Thursday, March 10, 2011

Relating to a basically ominpresent internet, and an actually omnipresent God

Emily writes well, doesn't she? It makes being her co-blogger an intimidating prospect and I've been having trouble thinking of things worth sharing via that prestigious medium, the internet. However, writing that sentence has just given me an idea for a blog post (see the blog post's title). Huzzah!

In the previous weeks I have spent desk warming, my apparent sweet release from boredom and inertia has been that triumph of the human spirit, the internet. Where capitalism reigns in equal measure with socialism, so much money and so much freely shared. I cannot fathom the technological advances that have brought us to this place. I have a free period at school. What should I do? What would I like to see? What would I like to know? The internet is basically limitless in promises. I can look up pretty much any subject of history of science or politics or geography or grammar (useful as an English teacher) I want, without moving 90% of my body. I can cross check one source with another. If these immediately accessible sources aren't satisfying my scholarly standards, I can type in my credit card and have instant access to peer reviewed online journals. Humanity's collective knowledge is available to me at the expense of abstract credit card money that I've never seen and doesn't really belong to me, and however many calories it takes to type and think. This surely is remarkable.

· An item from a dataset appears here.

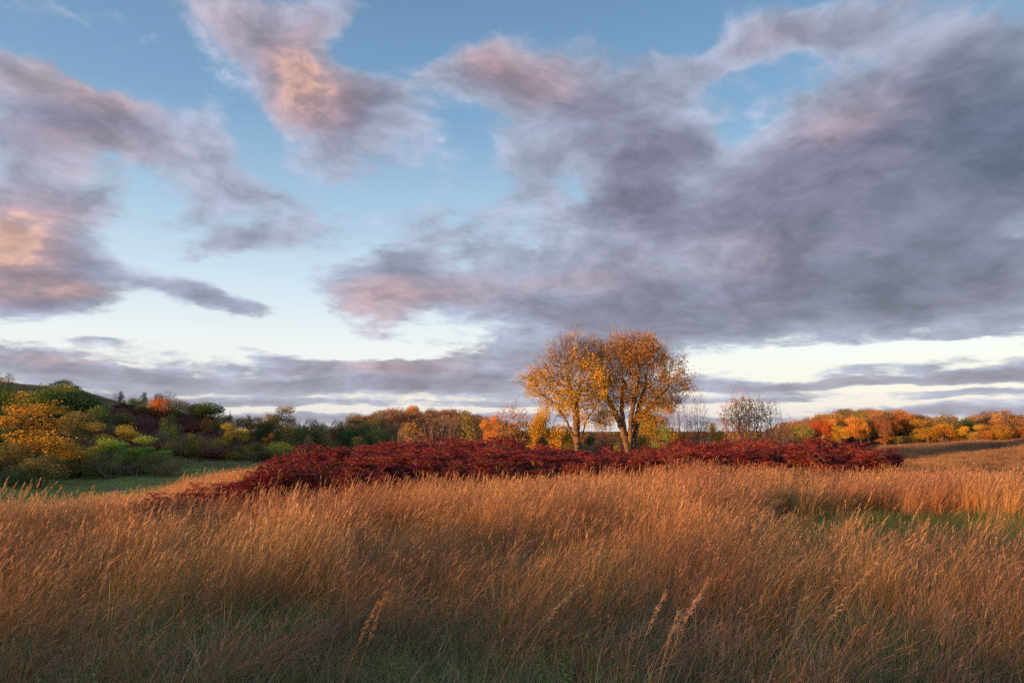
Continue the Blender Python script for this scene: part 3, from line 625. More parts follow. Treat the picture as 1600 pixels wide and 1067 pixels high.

But my eyes are lower than the far reaches of humanity's collective knowledge. Or are they perhaps higher? What of art? Music? Beauty? I can go on www.youtube.com and listen to pretty much anything that anyone has ever called a song and anyone else has enjoyed enough to put on the internet. I can look at any painting famous enough to justify looking at, and I can often zoom in so close that I can see the individual hair strokes in the individual brush strokes, an option not possible at most galleries and museums, which wisely wish to prevent my moist breath breathed on that which should instead be breathtaking. But on the internet I will surely miss out on the beauty of collections won't I? I can't see an entire exhibit, I can't go from one painting to the next, so thoughtfully laid out by a passionate and instinctive curator who has made this type of thing their life's work. Or can I? Check this out, it is amazing. www.googleartproject.comWorld famous galleries I can virtually walk around in.

But I confess, my eyes are still lower than the higher arts, but surely my time is no less wasted for that. While I don't spend my time listening to and viewing the much heralded genius of Mozart or Monet, I still pay attention to genius. I still see artists at work. I can watch any cricket game good enough to be broadcast in India, which currently includes the World Cup, the greatest of all cricketing events. I need only search "cricket live streaming" and I can watch the graceful art of Tendulkar or the beautiful grit of Kallis. Admittedly, the time zone difference hasn't been generous to me in this regard, but I can still read a ball by ball description of 6 hours worth of play the very next day.

But I confess, my eyes are still lower than that. I wish I could justify the five minutes I spend on Facebook as a reflection of my love for people, but when that five minutes is repeated 6 times over the period of a day and I have barely related to anyone aside from reading their status updates, it's difficult to fool myself.

The internet is revealing to me that my eyes are aimed too low to appreciate the enormity of humanity's knowledge, too low to appreciate the staggering genius of our art, too low even to properly and fully appreciate the people who hold so much of my heart.

This is not a criticism of the internet, just the too often low standards of my heart.

And if I don't take the time to relate to people, observe genius or find out some of the vastness of humanity's knowledge, what hope do I have of ever seeking the God Most High, whose wisdom, knowledge, genius and love we have collectively barely noted, and never measured. The God who is the good giver of our knowledge and genius and passion and relationships.

As I said, this is not a criticism of the internet. But it is a hopeful, tentative, nervous resolve about the internet. I will seek to use it as something that helps me raise my eyes higher than they have ever been raised. As something that will help me seek and know Him who made me and loves me. I say hopeful, tentative and nervous because I know, and you now know, that my heart is easily satisfied. Fortunately, God promises to do something about that.


"I will give them an undivided heart and put a new spirit in them; I will remove from them their heart of stone and give them a heart of flesh." Ezekiel 11:19.

(I wasn't exactly sure where that verse was, so I checked on www.biblegateway.com.)

1 comment:

  1. Emily & Chris -
    Emily's grandmother Mason suggested that I check out your blog; I find it interesting. I am married to grandfather Mason's sister Cathy; we were at your wedding on a sweltering day in the Toledo area. We live in Richmond, VA and spent a month a few years ago touring Australia and New Zealand - loved it! I have a nephew and his wife who live in Seoul - both work for international corporations and travel a lot.